Es verdad que este fue un fallo que no convenció a muchos. Para una buena parte, reafirmó que Uribe es culpable. Para otra, reafirmó que es un montaje. Esto era inevitable y, con toda seguridad, debía saberlo la funcionaria el día en que le cayó el reparto. Pero, al menos en mi opinión, la juez libró -y ganó- unas duras batallas y, principalmente, logró llevar a término el proceso (algo que no es, para nada, fácil de hacer). No había necesidad de hacer lo que hizo: meterse con la familia del procesado fue un gravísimo error. Y hay que reconocerlo.

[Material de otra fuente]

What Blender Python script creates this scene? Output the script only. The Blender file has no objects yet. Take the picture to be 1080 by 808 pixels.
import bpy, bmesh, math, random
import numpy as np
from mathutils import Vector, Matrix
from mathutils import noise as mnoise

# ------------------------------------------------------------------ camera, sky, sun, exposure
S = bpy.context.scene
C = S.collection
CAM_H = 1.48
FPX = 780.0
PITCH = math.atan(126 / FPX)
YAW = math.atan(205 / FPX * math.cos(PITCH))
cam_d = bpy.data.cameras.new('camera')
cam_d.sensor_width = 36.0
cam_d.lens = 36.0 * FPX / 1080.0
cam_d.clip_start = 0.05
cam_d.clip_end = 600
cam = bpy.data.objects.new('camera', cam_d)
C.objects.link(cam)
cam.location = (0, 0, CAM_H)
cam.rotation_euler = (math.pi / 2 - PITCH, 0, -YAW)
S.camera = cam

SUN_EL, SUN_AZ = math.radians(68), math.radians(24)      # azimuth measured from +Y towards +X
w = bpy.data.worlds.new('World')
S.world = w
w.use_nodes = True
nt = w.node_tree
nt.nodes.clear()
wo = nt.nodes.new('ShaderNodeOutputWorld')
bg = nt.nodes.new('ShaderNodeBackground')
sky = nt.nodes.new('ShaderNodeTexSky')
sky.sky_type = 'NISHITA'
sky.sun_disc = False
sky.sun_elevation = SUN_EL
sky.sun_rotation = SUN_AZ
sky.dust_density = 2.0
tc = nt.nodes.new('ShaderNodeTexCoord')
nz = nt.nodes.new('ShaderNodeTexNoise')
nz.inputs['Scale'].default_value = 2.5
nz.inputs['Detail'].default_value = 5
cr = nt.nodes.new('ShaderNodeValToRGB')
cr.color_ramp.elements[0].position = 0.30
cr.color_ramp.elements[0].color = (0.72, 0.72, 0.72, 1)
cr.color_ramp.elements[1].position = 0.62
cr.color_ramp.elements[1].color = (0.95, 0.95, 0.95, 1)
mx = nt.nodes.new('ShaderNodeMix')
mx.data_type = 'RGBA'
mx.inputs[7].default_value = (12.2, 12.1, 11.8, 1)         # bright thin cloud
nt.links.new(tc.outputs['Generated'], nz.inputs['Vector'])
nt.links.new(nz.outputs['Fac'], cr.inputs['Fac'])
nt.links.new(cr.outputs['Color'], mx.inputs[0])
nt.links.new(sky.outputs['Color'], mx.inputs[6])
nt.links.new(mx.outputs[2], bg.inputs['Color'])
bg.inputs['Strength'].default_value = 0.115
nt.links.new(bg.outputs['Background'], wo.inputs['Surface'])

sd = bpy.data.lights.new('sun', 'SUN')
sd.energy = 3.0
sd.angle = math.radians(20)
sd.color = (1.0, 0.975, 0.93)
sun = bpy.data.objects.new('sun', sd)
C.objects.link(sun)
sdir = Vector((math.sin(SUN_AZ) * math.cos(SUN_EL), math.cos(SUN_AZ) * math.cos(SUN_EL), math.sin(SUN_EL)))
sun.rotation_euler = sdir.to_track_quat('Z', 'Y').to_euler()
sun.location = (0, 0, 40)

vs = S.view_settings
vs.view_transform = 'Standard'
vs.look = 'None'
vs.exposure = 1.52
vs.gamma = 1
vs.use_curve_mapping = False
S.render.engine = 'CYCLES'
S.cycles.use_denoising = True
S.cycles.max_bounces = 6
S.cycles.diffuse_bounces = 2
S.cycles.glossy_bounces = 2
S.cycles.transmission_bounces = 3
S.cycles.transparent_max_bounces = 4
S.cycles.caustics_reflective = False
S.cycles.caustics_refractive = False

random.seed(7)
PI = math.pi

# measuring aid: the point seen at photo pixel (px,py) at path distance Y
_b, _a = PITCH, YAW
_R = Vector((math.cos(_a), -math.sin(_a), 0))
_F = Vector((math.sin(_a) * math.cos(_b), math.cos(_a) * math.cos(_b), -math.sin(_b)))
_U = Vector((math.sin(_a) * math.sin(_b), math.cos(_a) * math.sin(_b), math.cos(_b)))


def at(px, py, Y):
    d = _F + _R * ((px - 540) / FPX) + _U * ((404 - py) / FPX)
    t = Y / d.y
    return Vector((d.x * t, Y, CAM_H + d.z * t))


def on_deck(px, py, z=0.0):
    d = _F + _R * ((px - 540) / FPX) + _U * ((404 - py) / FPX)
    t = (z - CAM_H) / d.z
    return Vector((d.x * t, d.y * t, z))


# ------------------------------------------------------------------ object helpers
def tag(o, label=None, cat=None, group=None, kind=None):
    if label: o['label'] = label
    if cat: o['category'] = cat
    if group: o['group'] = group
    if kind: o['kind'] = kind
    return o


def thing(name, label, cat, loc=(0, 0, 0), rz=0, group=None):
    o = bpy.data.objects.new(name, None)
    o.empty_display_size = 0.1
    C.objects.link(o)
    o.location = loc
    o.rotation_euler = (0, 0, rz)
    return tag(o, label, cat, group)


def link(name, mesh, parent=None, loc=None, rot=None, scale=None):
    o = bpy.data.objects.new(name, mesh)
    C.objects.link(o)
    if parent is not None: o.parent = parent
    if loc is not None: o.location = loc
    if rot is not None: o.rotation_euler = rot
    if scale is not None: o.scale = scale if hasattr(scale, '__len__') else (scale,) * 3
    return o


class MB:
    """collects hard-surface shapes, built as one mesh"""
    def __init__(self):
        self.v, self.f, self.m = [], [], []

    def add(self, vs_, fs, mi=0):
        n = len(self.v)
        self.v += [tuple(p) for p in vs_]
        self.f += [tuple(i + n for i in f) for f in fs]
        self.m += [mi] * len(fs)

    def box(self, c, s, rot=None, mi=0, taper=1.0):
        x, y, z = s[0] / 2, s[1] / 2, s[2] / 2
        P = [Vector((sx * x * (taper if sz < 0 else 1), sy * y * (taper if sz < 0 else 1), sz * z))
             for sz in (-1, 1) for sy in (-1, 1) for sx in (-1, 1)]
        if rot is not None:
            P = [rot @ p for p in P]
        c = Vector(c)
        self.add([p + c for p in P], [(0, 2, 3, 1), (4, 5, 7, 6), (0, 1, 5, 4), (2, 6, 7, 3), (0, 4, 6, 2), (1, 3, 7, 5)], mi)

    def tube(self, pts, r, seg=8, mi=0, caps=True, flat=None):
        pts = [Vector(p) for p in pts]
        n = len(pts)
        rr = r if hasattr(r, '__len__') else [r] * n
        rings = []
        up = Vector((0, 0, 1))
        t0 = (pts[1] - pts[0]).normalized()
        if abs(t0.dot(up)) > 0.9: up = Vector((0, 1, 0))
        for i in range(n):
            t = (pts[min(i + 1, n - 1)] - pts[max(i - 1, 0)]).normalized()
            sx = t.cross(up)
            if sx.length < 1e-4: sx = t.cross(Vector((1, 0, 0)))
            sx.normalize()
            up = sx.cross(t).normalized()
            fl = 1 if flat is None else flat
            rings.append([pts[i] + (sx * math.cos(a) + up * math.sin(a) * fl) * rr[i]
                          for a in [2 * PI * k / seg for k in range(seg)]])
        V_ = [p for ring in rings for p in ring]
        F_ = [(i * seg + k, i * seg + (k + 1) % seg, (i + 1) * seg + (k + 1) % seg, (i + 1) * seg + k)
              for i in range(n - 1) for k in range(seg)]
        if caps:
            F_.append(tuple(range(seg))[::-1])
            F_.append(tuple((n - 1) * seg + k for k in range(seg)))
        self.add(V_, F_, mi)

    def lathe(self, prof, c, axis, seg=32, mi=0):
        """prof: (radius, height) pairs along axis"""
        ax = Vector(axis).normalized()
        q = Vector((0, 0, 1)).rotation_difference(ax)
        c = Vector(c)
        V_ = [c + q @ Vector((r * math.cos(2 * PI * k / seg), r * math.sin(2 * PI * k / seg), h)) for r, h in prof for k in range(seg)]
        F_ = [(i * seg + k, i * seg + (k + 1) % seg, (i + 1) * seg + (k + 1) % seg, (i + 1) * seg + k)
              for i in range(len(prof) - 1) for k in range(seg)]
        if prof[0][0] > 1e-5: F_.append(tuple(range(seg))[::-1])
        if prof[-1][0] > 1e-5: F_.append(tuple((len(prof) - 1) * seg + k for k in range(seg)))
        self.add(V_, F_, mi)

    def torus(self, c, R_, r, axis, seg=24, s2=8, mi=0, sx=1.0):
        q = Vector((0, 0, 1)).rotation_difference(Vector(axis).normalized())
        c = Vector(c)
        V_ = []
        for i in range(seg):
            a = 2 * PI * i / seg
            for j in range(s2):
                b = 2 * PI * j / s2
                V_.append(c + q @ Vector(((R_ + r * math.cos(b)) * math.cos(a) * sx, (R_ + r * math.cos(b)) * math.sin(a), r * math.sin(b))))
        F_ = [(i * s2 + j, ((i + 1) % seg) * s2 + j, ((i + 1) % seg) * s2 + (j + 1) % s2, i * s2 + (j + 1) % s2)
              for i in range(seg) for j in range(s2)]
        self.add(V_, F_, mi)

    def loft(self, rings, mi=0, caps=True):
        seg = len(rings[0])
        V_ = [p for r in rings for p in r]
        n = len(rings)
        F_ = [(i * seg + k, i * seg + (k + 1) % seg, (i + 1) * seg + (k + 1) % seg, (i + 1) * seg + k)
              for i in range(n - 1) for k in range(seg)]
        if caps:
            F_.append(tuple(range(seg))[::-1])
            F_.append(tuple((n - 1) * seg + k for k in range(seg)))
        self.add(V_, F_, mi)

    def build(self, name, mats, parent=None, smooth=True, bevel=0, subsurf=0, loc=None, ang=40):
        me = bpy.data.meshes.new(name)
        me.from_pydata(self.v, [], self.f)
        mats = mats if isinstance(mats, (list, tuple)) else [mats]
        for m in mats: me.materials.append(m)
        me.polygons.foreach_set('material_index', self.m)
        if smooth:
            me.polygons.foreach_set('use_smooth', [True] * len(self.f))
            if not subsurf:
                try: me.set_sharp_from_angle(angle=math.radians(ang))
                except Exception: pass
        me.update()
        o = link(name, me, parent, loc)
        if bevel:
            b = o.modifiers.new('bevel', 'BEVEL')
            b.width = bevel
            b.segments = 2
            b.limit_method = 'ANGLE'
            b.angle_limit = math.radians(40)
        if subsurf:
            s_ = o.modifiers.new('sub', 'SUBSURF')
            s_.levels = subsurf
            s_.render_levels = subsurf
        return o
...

Durante esos segundos, se desnudó la persona del símbolo y la juez dejó caer su toga. En ese acto, la funcionaria volvió el tema personal. Desde su incomodidad -¡ni más faltaba que no le afectara!- atacó a la familia de quien está a ella sometido, no como persona, sino como autoridad. Habló desde su dolor y, ¿cómo no?, desde su legítima preocupación por su seguridad. Pero ese no era el espacio, ni esas eran las formas.
Para la historia queda el recordatorio de lo difícil que es ser juez. En sus hombros soporta el peso de los símbolos que representa y sobre su cabeza cuelga como espada la opinión pública que le juzga en cada acto, tanto como él juzga al procesado. Por eso, especialmente en casos como este, para llevar la toga bien puesta en todo momento se necesita templanza, sabiduría y también mucha, mucha gallardía.